Живописуя увиденное у «мирискусников», Стасов с тоской восклицал: «Здесь… никоим образом не придет в голову воскликнуть: „Какой простор!“» Это восклицание многоопытного критика кое на что прозрачно намекало – оно послужило названием новой картины Репина, ставшей главным событием развернутой одновременно Передвижной выставки. Картина изображала морское побережье, плещущие в скалы волны и резвящуюся под их брызгами влюбленную парочку – студента в форменном картузе и городскую барышню. Некоторые, и среди них, надо думать, и Стасов, увидели в последнем творении Репина «Какой простор!» намек на переживаемую Россией политическую ситуацию, символ молодых сил общества, не боящихся бури и смело бросающих вызов стихии.

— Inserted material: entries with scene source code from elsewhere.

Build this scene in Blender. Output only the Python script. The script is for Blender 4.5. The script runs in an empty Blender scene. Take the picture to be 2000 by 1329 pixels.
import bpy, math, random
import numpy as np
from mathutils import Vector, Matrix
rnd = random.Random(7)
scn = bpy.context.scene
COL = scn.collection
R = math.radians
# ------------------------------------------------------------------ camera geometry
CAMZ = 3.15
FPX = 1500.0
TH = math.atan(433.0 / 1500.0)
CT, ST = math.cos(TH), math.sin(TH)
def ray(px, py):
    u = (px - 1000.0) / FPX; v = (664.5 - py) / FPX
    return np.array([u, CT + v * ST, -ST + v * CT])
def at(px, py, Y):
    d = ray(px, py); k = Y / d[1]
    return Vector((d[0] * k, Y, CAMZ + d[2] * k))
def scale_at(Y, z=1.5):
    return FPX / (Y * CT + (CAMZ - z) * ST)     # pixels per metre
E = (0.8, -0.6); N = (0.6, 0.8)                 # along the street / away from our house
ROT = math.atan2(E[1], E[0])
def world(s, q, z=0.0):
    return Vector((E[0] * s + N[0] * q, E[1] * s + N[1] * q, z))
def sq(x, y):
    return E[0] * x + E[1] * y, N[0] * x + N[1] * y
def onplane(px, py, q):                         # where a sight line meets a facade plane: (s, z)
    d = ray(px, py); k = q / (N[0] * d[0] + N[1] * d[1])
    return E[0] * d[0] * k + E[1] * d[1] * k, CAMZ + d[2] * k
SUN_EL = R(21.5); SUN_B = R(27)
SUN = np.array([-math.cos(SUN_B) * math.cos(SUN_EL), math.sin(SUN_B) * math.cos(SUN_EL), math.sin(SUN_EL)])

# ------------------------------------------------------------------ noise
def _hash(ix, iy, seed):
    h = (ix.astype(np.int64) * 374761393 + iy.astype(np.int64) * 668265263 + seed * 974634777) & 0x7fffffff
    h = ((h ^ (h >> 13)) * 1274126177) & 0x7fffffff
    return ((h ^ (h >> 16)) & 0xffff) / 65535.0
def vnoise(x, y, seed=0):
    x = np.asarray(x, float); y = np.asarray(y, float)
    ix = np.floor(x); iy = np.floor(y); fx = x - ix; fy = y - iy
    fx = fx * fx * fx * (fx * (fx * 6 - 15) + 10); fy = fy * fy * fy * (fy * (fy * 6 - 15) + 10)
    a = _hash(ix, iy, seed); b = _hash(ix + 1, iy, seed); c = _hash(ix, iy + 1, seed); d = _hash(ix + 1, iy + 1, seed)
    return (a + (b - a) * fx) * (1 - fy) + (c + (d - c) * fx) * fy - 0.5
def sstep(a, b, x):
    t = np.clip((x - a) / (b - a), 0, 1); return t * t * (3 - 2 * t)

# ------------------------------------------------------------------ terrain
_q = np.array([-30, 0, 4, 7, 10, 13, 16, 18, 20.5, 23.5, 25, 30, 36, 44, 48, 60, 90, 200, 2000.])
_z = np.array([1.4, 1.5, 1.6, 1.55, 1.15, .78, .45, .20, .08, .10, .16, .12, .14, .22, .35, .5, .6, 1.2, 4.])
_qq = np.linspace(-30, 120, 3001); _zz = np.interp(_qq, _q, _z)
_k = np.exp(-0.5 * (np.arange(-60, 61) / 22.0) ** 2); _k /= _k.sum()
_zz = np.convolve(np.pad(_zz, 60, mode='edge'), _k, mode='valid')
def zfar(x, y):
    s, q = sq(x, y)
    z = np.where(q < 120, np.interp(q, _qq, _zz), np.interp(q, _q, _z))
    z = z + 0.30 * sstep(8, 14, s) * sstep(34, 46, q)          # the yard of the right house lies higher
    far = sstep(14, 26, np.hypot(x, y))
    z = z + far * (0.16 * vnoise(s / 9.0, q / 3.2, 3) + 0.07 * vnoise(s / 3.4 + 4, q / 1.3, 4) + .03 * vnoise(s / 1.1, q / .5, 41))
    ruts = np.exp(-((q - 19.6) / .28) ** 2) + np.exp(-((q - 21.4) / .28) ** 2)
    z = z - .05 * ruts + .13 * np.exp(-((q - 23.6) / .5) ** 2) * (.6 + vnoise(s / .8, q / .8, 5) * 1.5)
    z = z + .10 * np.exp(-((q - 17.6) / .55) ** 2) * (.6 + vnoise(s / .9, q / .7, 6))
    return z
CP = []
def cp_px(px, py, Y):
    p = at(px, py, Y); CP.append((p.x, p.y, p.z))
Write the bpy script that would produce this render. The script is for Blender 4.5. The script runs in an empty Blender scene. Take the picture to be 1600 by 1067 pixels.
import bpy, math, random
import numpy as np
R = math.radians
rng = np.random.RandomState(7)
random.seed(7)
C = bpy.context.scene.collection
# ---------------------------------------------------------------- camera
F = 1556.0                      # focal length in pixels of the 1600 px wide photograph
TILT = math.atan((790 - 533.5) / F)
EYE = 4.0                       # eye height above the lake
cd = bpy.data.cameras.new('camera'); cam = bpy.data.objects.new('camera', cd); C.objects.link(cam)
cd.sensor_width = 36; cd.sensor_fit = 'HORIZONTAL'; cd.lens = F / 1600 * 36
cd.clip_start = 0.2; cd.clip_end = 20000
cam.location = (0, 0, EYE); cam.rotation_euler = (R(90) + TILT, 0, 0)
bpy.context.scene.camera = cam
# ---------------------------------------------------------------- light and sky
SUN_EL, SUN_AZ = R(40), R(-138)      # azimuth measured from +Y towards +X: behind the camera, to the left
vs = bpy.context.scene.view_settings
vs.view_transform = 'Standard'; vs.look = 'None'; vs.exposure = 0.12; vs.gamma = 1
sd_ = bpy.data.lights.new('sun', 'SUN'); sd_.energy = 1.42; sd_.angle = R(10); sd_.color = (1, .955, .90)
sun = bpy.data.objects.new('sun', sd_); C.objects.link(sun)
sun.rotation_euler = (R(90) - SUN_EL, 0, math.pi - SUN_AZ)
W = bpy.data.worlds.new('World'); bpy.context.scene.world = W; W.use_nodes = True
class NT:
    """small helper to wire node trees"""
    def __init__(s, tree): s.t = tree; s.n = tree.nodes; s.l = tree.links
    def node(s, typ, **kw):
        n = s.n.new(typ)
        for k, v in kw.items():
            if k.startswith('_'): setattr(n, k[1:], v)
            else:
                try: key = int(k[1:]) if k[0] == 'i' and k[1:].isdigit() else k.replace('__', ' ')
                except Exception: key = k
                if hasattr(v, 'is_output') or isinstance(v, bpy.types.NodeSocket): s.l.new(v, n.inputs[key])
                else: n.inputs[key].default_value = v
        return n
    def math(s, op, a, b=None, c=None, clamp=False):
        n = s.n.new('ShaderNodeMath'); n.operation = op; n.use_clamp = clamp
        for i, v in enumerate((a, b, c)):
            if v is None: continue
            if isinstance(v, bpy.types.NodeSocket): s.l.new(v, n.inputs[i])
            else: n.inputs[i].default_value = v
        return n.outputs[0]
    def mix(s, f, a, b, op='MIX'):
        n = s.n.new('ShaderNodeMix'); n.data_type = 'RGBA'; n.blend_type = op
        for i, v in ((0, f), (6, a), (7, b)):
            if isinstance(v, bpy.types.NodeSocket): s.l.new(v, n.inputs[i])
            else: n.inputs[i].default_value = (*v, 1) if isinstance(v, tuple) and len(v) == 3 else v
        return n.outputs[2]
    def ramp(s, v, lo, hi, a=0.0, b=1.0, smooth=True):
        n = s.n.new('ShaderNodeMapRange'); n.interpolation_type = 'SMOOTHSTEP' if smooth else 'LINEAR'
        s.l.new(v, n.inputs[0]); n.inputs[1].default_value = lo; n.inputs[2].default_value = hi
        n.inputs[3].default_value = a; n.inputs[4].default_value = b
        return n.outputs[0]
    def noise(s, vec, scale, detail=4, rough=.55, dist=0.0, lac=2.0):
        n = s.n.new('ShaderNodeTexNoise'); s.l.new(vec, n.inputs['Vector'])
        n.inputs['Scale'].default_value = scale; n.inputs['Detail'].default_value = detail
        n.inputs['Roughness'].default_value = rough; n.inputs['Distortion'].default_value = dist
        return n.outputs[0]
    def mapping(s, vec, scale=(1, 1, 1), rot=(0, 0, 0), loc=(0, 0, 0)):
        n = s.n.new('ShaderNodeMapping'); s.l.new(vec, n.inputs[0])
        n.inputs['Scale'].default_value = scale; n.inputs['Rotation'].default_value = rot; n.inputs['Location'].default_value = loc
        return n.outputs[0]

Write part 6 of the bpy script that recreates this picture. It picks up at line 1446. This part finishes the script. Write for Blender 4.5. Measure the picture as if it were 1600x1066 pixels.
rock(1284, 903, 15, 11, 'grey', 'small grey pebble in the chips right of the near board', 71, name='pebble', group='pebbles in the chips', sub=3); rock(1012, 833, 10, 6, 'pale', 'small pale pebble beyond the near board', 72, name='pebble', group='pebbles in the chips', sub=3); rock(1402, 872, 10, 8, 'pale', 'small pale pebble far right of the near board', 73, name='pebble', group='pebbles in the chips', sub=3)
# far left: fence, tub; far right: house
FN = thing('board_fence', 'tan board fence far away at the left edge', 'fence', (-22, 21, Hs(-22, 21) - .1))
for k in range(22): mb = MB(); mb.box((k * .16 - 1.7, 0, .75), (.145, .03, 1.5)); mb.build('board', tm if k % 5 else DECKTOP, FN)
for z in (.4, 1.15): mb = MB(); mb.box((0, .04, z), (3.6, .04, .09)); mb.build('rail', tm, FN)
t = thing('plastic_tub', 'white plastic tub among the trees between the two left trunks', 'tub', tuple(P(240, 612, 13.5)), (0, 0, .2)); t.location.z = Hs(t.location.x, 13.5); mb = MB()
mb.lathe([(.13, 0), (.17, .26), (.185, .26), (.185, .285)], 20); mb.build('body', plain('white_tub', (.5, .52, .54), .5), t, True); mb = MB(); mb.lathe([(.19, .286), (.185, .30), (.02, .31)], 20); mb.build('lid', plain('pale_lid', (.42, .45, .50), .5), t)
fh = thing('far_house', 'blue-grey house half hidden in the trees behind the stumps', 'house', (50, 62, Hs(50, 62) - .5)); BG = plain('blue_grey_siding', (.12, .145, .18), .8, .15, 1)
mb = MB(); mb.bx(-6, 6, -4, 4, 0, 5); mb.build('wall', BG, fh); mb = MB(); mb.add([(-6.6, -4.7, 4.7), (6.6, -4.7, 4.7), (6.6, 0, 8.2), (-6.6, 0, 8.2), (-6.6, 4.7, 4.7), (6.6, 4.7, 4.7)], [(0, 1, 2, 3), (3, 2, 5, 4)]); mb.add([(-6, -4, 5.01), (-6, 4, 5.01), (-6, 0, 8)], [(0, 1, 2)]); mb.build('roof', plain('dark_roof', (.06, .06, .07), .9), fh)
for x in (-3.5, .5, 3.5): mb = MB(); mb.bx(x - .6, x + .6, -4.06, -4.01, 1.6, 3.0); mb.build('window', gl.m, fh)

Серова же картина озадачила. В письме Александре Павловне Боткиной он назвал ее «курьезной» и не без легкой иронии написал, что только в России и только у Репина могут явиться подобные вещи.
После переизбрания в совет Третьяковской галереи ставшие уже привычными обязанности ее члена опять захватили Серова, и, признавая курьезность репинского полотна, он все же спрашивал у Боткиной: не приобрести ли картину для галереи? («В ней есть намек на переживаемую нами историческую минуту».) Потребовалось мнение резко осудившего это полотно Дягилева, чтобы туман, окутавший сознание Серова, развеялся и он признал справедливость сурового приговора Дягилева: «Репин неудачно спопулярничал, опоздав со своей вульгарной и глупой картиной ровно на двадцать лет».
После злополучного собрания, закрывшего выставочную деятельность «Мира искусства», Сергей Павлович быстро пришел в себя и, несмотря на высказанную в его адрес критику, продолжал вести журнал прежним курсом, популяризируя то, что ему нравилось и в чем он видел несомненное движение живописи вперед, и столь же страстно обличая пошлое и регрессивное, невзирая, как в случае с Репиным, на громкие имена.
Отдыхая летом с семейством в деревушке Ино в Финляндии, Серов продолжал строительные работы. Купленный им хуторской одноэтажный дом с хозяйственными пристройками постепенно превращался в двухэтажную дачу. На втором этаже Серов оборудовал мастерскую.
– Наконец-то, Лёлечка, – шутливо говорил он жене, – буду жить, как пристало академику живописи, с собственной мастерской. А то приезжают иностранные художники, напрашиваются в гости, а куда я их приглашу, когда в Москве и своей мастерской нет? Они так жить не привыкли. За дикаря, пожалуй, примут.
Старшие сыновья упрашивали его купить яхту, чтобы плавать по заливу.
– Ишь вы, вам бы все покупать! – урезонил он детей. – А вы попробуйте сами сделайте.